If there is one thing that binds us together as Canadians, it’s the dread of winter and January is, in this respect, the cruelest month.

If there is one thing that binds us together as Canadians, it’s the dread of winter and January is, in this respect, the cruelest month. Hardly anyone loves the most frigid drops of prairie weather, and I often marvel to think how people from warm, tropical climates have managed to adjust to the weather, how people like my parents – who hail from muggy Southern India – have lived with the prairies’ brutal winters for three decades. It’s certainly the reason so many people are eager to head away during the season to warmer climes, and the thing we most dread about coming home.

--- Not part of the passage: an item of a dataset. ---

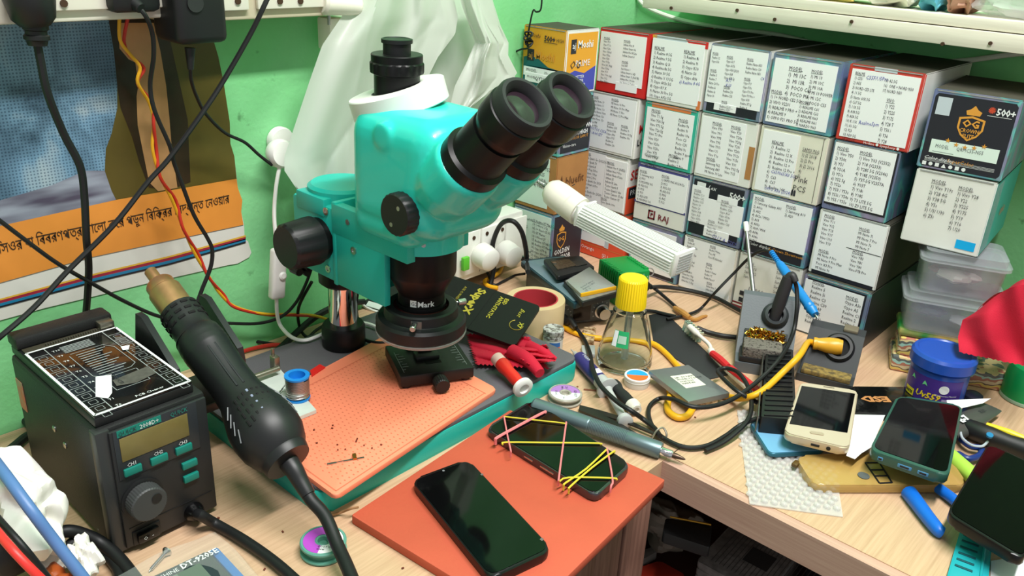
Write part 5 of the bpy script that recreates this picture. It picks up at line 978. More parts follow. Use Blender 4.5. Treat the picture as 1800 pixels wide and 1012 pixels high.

When we came home from our Christmas spent in temperate 10 degree weather, tromping around the beaches and green hills of Wales, people greeted us and our arrival back in Edmonton’s -25 degree with, “Welcome back to the freezer!”

It seems downright amusing that people in England and Wales consider their weather a “winter.” Other than the leaves being off the trees and the occasional frost, it hardly seemed to constitute as such, but I suppose these things are all relative.

“I used to go swimming but you don’t feel so much like going in the winter, because it’s colder,” said one family member, while we were there.

I gawked at her – after all, we go swimming in -20 degrees - and then, as she realized who she was talking to, she laughed.

We knew what we were coming home to, and as we boarded our flight to Edmonton, our fellow travellers also talked about bracing themselves for the change from European winter to a Canadian one.

As we arrived though, I found more things to appreciate than complain about – yes it was cold, but we were greeted with friendly faces at the airport, who brought us sandwiches and snacks, and even better, our heated van. When we pulled up at our house, we were greeted with the happy surprise of a cleared driveway, thanks to some awesome neighbours. As one doctor told me on her arrival to St. Paul and Canada, the weather might not be warm, but the people are, evinced in the spirit of helping each other out when we get stuck in snow drifts, or helping with the Snow Angels program with neighbours clearing driveways of those who would struggle to do it themselves.

With the innocence of a child, my son looked out our frosty window and said, “Yay, look at all the snow! I’m glad it’s still here!”

While I can’t muster quite the enthusiasm he did, I do appreciate the enduring nature of Canadians through the winter. It can be brutal and punishing, but the winter has forged our identity in snow and ice. It tests us to be new and innovative, to find ways to adapt and thrive, to develop a rich emotional life and tighter bonds with family and friends. It challenges us to find ways to enjoy the outdoors, whether it’s the sleek poetry of skiing, building backyard skating rinks, or blowing frozen bubbles.

But for me, the most amazing thing about the winter is the anticipation of its end. I re-read The Lion, The Witch and The Wardrobe to my children over Christmas, and once again felt that familiar delicious shiver at the description of the end of the evil Snow Queen’s reign, with snow and ice melting and the sounds of running water and streams being heard after a hundred years of winter. Without enduring the cold and ice, one can’t fully appreciate the absolute joy that comes from spring. And while we’re a few months from being at that point, until then, we can enjoy the anticipation.